Thursday, January 29, 2009

normalcy, out of doors, wood hauling, and chickens

I am finally starting to feel, during this, the seventh week of Zoralee's life outside the womb, normal. There was a fog over the surface of my brain for the first six weeks; I'm not sure how else to describe it. I wasn't necessarily overly weepy or troubled (most of the time), just tired and foggy, and there was a lowgrade doubt that it would go away. I thought, "If this is motherhood, I'm in a bit of trouble."

But the sun is breaking through. One day last week I swept, mopped, and vacuumed all the floors in a single day. I think I got a load of laundry done too. But wait. Before you start applauding, I also cleaned the bathroom and the half-bath. I know. I know. I am amazing. And more importantly than productivity, I am feeling alive again! This is due in no small part to the facts that Z cries for no apparent reason a little less now and also we are starting to understand her schedule. She is sleeping in 4 and 5 hour stretches at night sometimes too, which is a big bonus. Big, big bonus.

Over the past few weeks, when it's not below zero, I have felt motivated to get outside again. The fresh air does a world of good for my psyche. Here are Z and me on a walk to the mailbox today.

snowshoeing last week
I fell
but while I was down there...

chopping down and hauling dead trees
to replenish the supply for the wood stove

Wood hauling is one of my all time favorite physical activities. I get nostalgic over it, as we hauled a lot of wood while I grew up. The smell of freshly cut logs, the crunch of snow underfoot, thermoses of coffee and hot chocolate, the sense of familiarity you develop for that one small spot of woods in those few hours. And when the chainsaw stops its slicing, you really notice how quiet the forest is.

I heard on the radio the other day that throughout history, some people have viewed nostalgia as a mental sickness that should be remedied.

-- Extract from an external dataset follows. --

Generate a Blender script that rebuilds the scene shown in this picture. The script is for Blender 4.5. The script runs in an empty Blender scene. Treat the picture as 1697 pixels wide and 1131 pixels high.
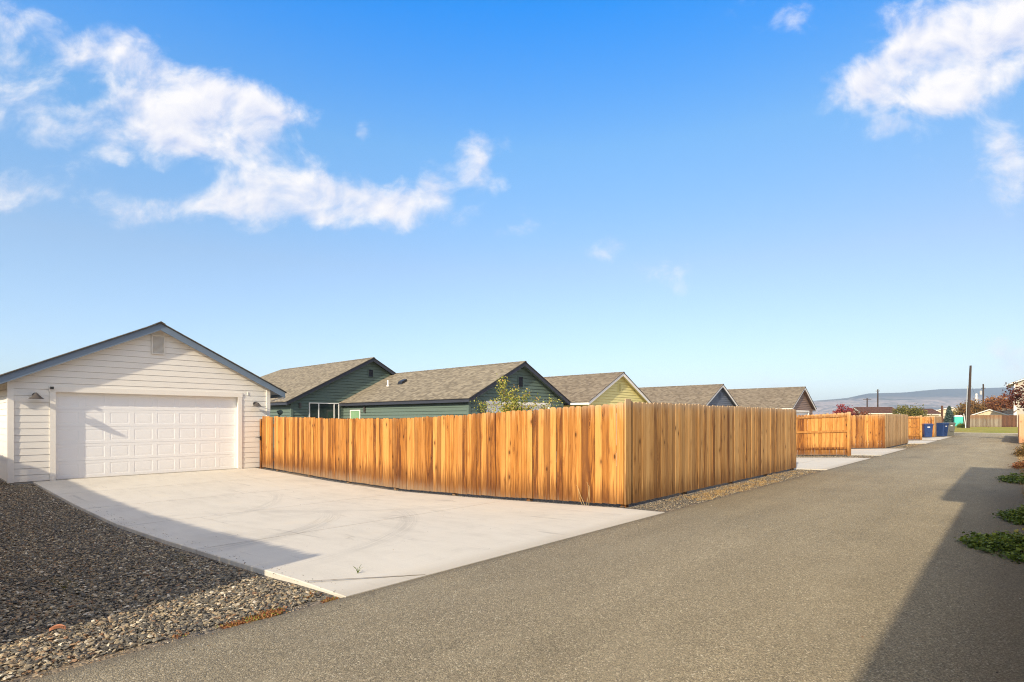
import bpy, math, random
import numpy as np
from mathutils import Vector, Matrix, noise as mnoise
R = math.radians
rng = np.random.default_rng(7)
random.seed(5)
scene = bpy.context.scene
col = scene.collection

# ------------------------------------------------------------------ helpers
def tag(o, label=None, cat=None, group=None, kind=None):
    if label: o['label'] = label
    if cat: o['category'] = cat
    if group: o['group'] = group
    if kind: o['kind'] = kind
    return o

def empty(name, loc, rz=0):
    o = bpy.data.objects.new(name, None); col.objects.link(o)
    o.location = loc; o.rotation_euler = (0, 0, rz); o.empty_display_size = .2
    return o

class MB:
    """collects geometry for ONE mesh object"""
    def __init__(s): s.v = []; s.f = []; s.r = []; s.rnd = 0.5; s.smooth = False
    def add(s, vs, fs):
        b = len(s.v); s.v += [tuple(p) for p in vs]
        for f in fs: s.f.append(tuple(b+i for i in f)); s.r.append(s.rnd)
    def box(s, x0, x1, y0, y1, z0, z1):
        s.add([(x0,y0,z0),(x1,y0,z0),(x1,y1,z0),(x0,y1,z0),(x0,y0,z1),(x1,y0,z1),(x1,y1,z1),(x0,y1,z1)],
              [(0,3,2,1),(4,5,6,7),(0,1,5,4),(1,2,6,5),(2,3,7,6),(3,0,4,7)])
    def prism(s, pts, d):
        """polygon pts (3d, any plane) extruded by vector d"""
        n = len(pts); d = Vector(d); a = [Vector(p) for p in pts]
        s.add(a+[p+d for p in a], [tuple(range(n))[::-1], tuple(range(n, 2*n))]+[(i,(i+1)%n,n+(i+1)%n,n+i) for i in range(n)])
    def tube(s, pts, rad, seg=8, cap=True):
        pts = [Vector(p) for p in pts]; n = len(pts)
        if not hasattr(rad, '__len__'): rad = [rad]*n
        vs = []; ref = Vector((.31,.17,.93))
        for i, p in enumerate(pts):
            t = (pts[min(i+1,n-1)]-pts[max(i-1,0)]).normalized()
            if abs(t.dot(ref)) > .95: ref = Vector((1,.1,.05))
            a = t.cross(ref).normalized(); b = t.cross(a)
            for k in range(seg):
                w = 2*math.pi*k/seg
                vs.append(p+(a*math.cos(w)+b*math.sin(w))*rad[i])
        fs = [(i*seg+k, i*seg+(k+1)%seg, (i+1)*seg+(k+1)%seg, (i+1)*seg+k) for i in range(n-1) for k in range(seg)]
        if cap: fs += [tuple(range(seg))[::-1], tuple(range((n-1)*seg, n*seg))]
        s.add(vs, fs)
    def lathe(s, prof, c=(0,0,0), seg=20):
        vs = []; n = len(prof)
        for r, z in prof:
            for k in range(seg):
                w = 2*math.pi*k/seg; vs.append((c[0]+r*math.cos(w), c[1]+r*math.sin(w), c[2]+z))
        s.add(vs, [(i*seg+k, i*seg+(k+1)%seg, (i+1)*seg+(k+1)%seg, (i+1)*seg+k) for i in range(n-1) for k in range(seg)])
    def build(s, name, mat, parent=None, loc=None, smooth=False):
        me = bpy.data.meshes.new(name)
        me.from_pydata([tuple(map(float, p)) for p in s.v], [], s.f)
        me.materials.append(mat)
        at = me.attributes.new('rnd', 'FLOAT', 'FACE'); at.data.foreach_set('value', np.array(s.r, dtype=np.float32))
        if smooth: me.polygons.foreach_set('use_smooth', [True]*len(me.polygons))
        me.update()
        o = bpy.data.objects.new(name, me); col.objects.link(o)
        if parent: o.parent = parent
        if loc: o.location = loc
        return o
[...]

Especially those in the field of psychology in the 19th and early 20th centuries. People have historically been pretty weird.

In other news, chickens!! The forces of the universe have coalesced to allow us to finally have chickens. These forces include being at my folks' place where there is ample room, and having a daughter who looks like a baby chick on account of her fluffy hair and dark eyes.
Knowing this, Jason has been breathing, dreaming, thinking, and snorting chickens for a couple weeks. He's reading books and magazines, visiting online forums, talking to the old-timers. If I expect him to hear me, I have to cluck cluck at the beginning of my sentences. Yesterday he placed his order; 25 chicks will be on our doorstep next week! 10 will be egg-laying hens (Barred Plymouth Rocks), and 15 for meat (Cornish Rock crosses).

The chicks'll need to remain inside for awhile, in a feeding trough under a heat lamp, so we're getting the spare room ready. For those of you who know my mother, you'll know how excited she is about this. "Oh children," she cries to us day and night, "I won't rest until we've found more barnyard animals to keep in the spare room."


Rachel Clear said...

Yes, yes, I can definitely hear mom saying she wants more animals in the house. (pause) Not.

But seriously, this is great. I can't wait to come home now and share our bedroom with a whole bunch of chicks... and then after we've bonded all night... EAT THEM!

melissa said...

awesome!! i need some barn animals in my spare room, too. no, wait! i do have barn animals in there--my kids!!!!
glad you like my mommy musings, i feel so boring sometimes!! i def. recommend that ergo. i don't think you'll regret it. the cost is high, but it is fair trade so that's why.
p.s. you should check out my friend dana's blog(s), she's a kindred spirit!
and her pregnancy blog:
She also does EC, breastfeeds forever, tries to eat intentionally, and parent thoughtfully. You might like her blogs too. I've known her for a long time. She lives in Mexico. She also has some really good resources listed on her sidebar if you want some reading material.
Asheya is also a mom who ECs and is a kindred spirit. She lives in Whitehorse:

I firmly believe in mommy networking, and in transparency.


Elaine said...

Oh my goodness! BJ wants to get chickens so bad too! I think he has checked out every book the library has on the subject! :)

Your daily adventures look like a lot of fun!

lori lls said...

Rach, ha. Fortunately, the ones we got for eating are real dumb, so we won't have to feel bad. The ones we got for their eggs are more sociable and will evidently follow you around the yard, something I know you'll personally enjoy.

Melissa, thanks for the blog info! I think I've visited Asheya's before; I'll have to check it out more indepth. I think that ergo dealy is next on my list. Maybe I can snag a used one someplace, but it sounds like the kind of treasure people'd hold on to for a good while.

Elaine, you guys should get chickens, yes! Once you get their quarters set up, they're way easier than a goat, from everything we're hearing, so you're ahead of the game!

Autumn and Dan's family said...

Go check out our blog...I responded to your comment. We love Zoralee and her inquiring eyes.